High Stakes Behavior with Low Payoffs: Inducing Preferences with Holt-Laury Gambles
24 Pages Posted: 8 Jun 2009
Date Written: May 29, 2009
Abstract
A continuing goal of experiments is to understand risky decisions when the decisions are important. Often a decision’s importance relates to the magnitude of the associated monetary stake. Khaneman and Tversky (1979) argue that risky decisions in high stakes environments can be informed using questionnaires with hypothetical choices (since subjects have no incentive to answer questions falsely.) However, results reported by Holt and Laury (2002, henceforth HL), as well as replications by Harrison et al. (2005) suggest that questionnaire responses and decisions in "low" monetary payoff environments do not effectively predict decisions in "high" monetary payoff environments.

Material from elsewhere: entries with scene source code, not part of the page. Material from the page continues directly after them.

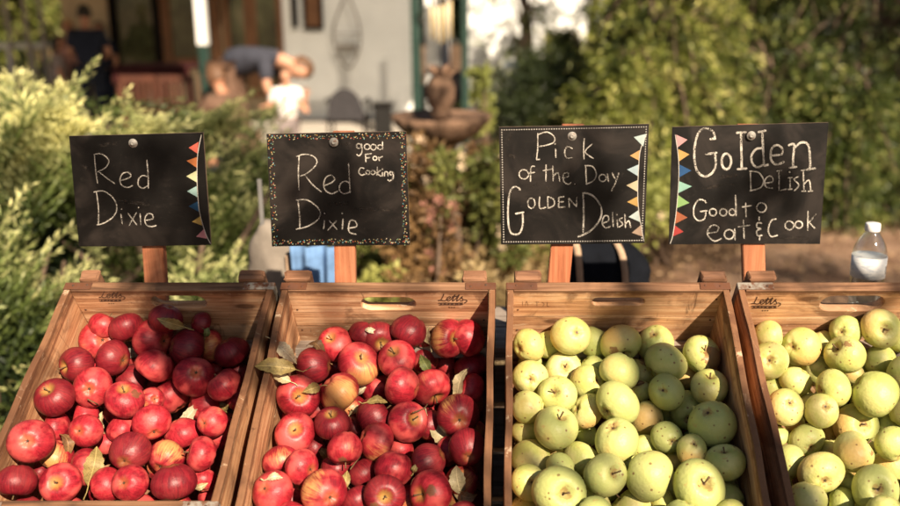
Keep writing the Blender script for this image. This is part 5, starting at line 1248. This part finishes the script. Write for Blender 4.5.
# ------------------------------------------------------------------ house with porch
YW = 12.6; YE = 10.2
def hx(px_, Y=YW): return at(px_, 40, Y).x
M_SIDING = m_plain('white_siding', (.88, .89, .87), .6, .3, .06, 3); M_TRIM = m_plain('dark_green_trim', (.012, .035, .026), .5, .4, .2, 5); M_PANEL = m_plain('beige_panel', (.46, .36, .23), .7, .3, .12, 4)
M_FRAME = m_plain('brown_window_frame', (.16, .075, .035), .6, .3, .25, 8); M_DARKW = m_plain('dark_interior', (.010, .008, .007), .9, .1, .3, 3); M_WPAINT = m_plain('white_paint', (.70, .69, .66), .5, .4, .06, 5)
def m_pane():
    t = NT('window_pane'); v = t.pos(); n = t.noise(v, 1.6, 4, .6); c = t.ramp(n, [(.35, (.010, .012, .008)), (.52, (.07, .075, .035)), (.70, (.22, .20, .12))]); t.base(c, .06, .9); return t.m  # leafy reflections painted into the pane colour
M_PANE = m_pane()
hs = thing('house', 'white-sided house with deep shaded porch and brown-framed windows', 'house', (hx(260), YW, 0))
def hb(name, x0, x1, y0, y1, z0, z1, m, parent=hs, bevel=.004):
    o_ = parent
    off = Vector((0, 0, 0)); q = parent
    while q: off += q.location; q = q.parent
    return box(name, ((x0+x1)/2-off.x, (y0+y1)/2-off.y, (z0+z1)/2-off.z), (x1-x0, y1-y0, z1-z0), m, parent, bevel)
# siding wall: laps
V = []; F = []; x0, x1 = hx(283), hx(416); z = 0
while z < 3.1:
    b = len(V); V += [(x0-hs.location.x, -.034, z), (x1-hs.location.x, -.034, z), (x1-hs.location.x, 0, z+.10), (x0-hs.location.x, 0, z+.10), (x0-hs.location.x, 0, z), (x1-hs.location.x, 0, z)]
    F += [(b, b+1, b+2, b+3), (b+4, b+5, b+1, b)]; z += .10
link('wall_siding', mesh('wall_siding', V, F), M_SIDING, hs)
hb('wall', hx(64), hx(416), YW+.02, YW+.2, 0, 3.2, M_PANEL)
hb('wall_panel', hx(66), hx(112), YW-.03, YW+.018, 0, 3.1, M_PANEL)
hb('side_wall', hx(416)+.10, hx(416)+.24, YW+.4, YW+5, 0, 3.1, M_SIDING)
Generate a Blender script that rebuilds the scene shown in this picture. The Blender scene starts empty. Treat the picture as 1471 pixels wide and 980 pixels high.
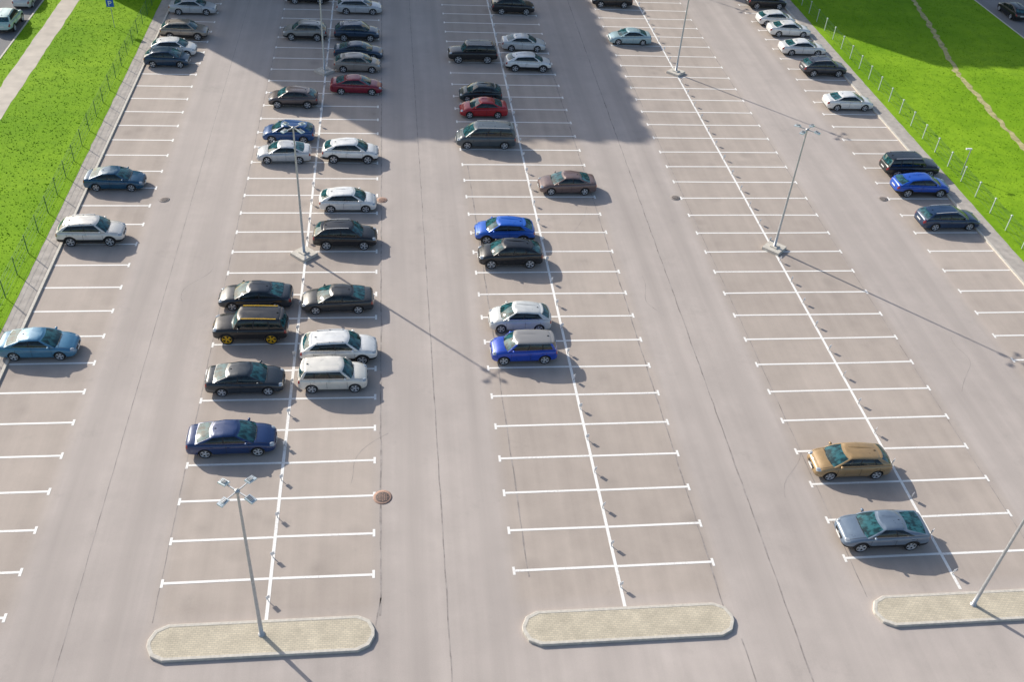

Thus, a potential implication of the HL results is that studying decisions in high stakes environments requires using high stakes. Here we describe and implement a procedure for studying high-stakes behavior in a low-stakes environment. We use the binary-lottery reward technique (introduced by Berg, et al (1986)) to induce preferences in a way that is consistent with the decisions reported by HL under a variety of stake sizes. The resulting decisions, all made in low-stakes environments, reflect surprisingly well the noisy choice behavior reported by HL’s subjects even in their high-stakes environment. This finding is important because inducing preferences evidently requires substantially less cost than paying people to participate in extremely high-stakes games.